There is no 'technical' answer to your main question. The only answer is "It's what the project's author decided to put in the README", and unless you go and ask them directly, you will only get answers that try to guess at some unknown person's thought process
Why is this particular library special in that it requires some "git" stuff?
The project's README seems to be written with the standalone bin/obfuscate
tool in mind – it's very likely that the author did not plan on it being used as a library at all!
However, it doesn't actually require some "git" stuff; that's just what the project author describes in the README. But you can always download a .zip archive of the files instead. And the project is available through Composer, too, and has had a composer.json
file since the beginning.
Also, note that the author doesn't mention what the library is actually called in Composer, which I find extremely strange. (They sometimes have very non-obvious names there.)
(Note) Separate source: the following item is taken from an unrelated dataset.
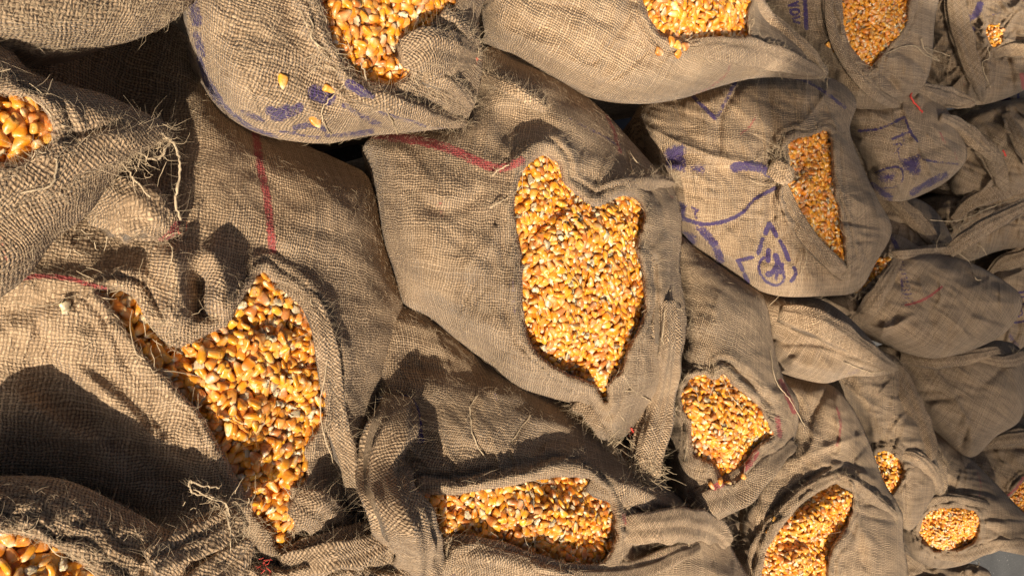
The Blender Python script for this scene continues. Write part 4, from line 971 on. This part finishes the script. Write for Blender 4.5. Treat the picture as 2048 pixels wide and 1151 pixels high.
sack('upper_right_grey', 'grey crumpled sack at the right edge below the blue lined sliver',
     [(1895, 340), (1915, 250), (1990, 205), (2160, 205), (2160, 370), (2060, 395), (1965, 405), (1912, 395)], z0=0.01, B=70, R=28, ang=0.5, step=3, wr=(3, 50), tone=0.46, warm=0.34, fuzz=0.4,
     ridges=[([(1960, 250), (2000, 320), (2020, 390)], -7, 8), ([(2000, 240), (2060, 300), (2100, 380)], 8, 14)],
     corners=[dict(pts=[(1925, 255, 2, 8), (1965, 290, 8, 16), (1995, 340, 8, 16), (2010, 385, 4, 8)], flat=0.5, lobes=4), dict(pts=[(2010, 225, 2, 8), (2040, 280, 7, 14), (2070, 330, 6, 14)], flat=0.5, lobes=3)],
     frays=[dict(at=(1985, 300), n=24, L=26, h=8, curl=1.1)])


sack('far_slung', 'drooping sack behind the frayed rope of the round bellied sack',
     [(1865, 425), (1925, 365), (2060, 325), (2160, 350), (2160, 500), (2010, 500), (1920, 520)], z0=0.0, B=70, R=28, ang=0.3, step=3, wr=(3, 45), tone=0.42, warm=0.46, fuzz=0.4,
     ridges=[([(1890, 400), (1960, 380), (2048, 370)], 7, 12), ([(1940, 430), (2000, 420), (2060, 410)], 6, 8)],
     corners=[dict(pts=[(1905, 440, 2, 8), (1940, 405, 8, 14), (1990, 385, 8, 16), (2070, 360, 6, 14)], flat=0.5, lobes=4)],
     frays=[dict(at=(1950, 430), n=40, L=40, h=10, curl=1.1, spread=22)])


sack('between_prints', 'brown sack shoulder between the emblem sack and the round bellied sack',
     [(1725, 330), (1800, 380), (1870, 420), (1910, 500), (1885, 560), (1790, 540), (1740, 500)], z0=-0.02, B=70, R=28, ang=0.2, step=3, wr=(2, 50), tone=0.45, warm=0.50, fuzz=0.4,
     corners=[dict(pts=[(1750, 350, 2, 8), (1790, 400, 7, 14), (1840, 450, 7, 16), (1880, 500, 4, 10)], flat=0.4, lobes=3)])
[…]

It could be that the author assumed you will simply try the same name as in the GitHub address, i.e. naneau/php-obfuscator
, or that you will find the name by reading the project's "composer.json" file. I think it is perfectly reasonable to assume that it will have an obvious name by default.
That being said, not all projects are automagically available through Composer – to make that happen, the author needs to register for a Packagist.org account and publish each project there first. Not being published is not actually 'special', it is the default state.
So in the general case, there is nothing very unusual about such a situation. Maybe the (hypothetical) developer just doesn't care about Composer, or is even not aware that it exists. Maybe the developer considers the project mainly as a command-line tool rather than a library dependency. Maybe the developer prioritizes Git because the project is under heavy development and is not in a state to have "releases". Maybe the developer, like you, doesn't have a Packagist account nor can register one.
What does "cloning a repository" mean
Roughly, it is similar to downloading the project's files as a .zip or .tar.gz archive.
As Git is a version-control tool (i.e. meant to track changes to code over time), the difference of using git clone
to download its repository is that you'll immediately have all versions at hand. By default it will also give you the very latest "development" version, which has had a few changes since the 0.0.5 release happened.
I have never used "git", "cloned a repository",
It is perhaps time to start doing so. In general, although using Git is not mandatory (Hg aka Mercurial and SVN are two most common alternatives), using some kind of "version control system" is probably Item #1 of best practices when programming in any language, for any platform.
You'll find that most libraries and other projects are hosted as a Git repository, and Composer often uses Git "behind the scenes".
and I don't have a GitHub account, nor can I register one
There is a distinction between using Git and using GitHub. The former is a tool, the latter is a hosting provider. One can use Git without having a GitHub account, much like one can program in PHP without having a web-hosting account.
In any case, accounts are not required in order to download something from GitHub – certainly not for a publicly accessible repository.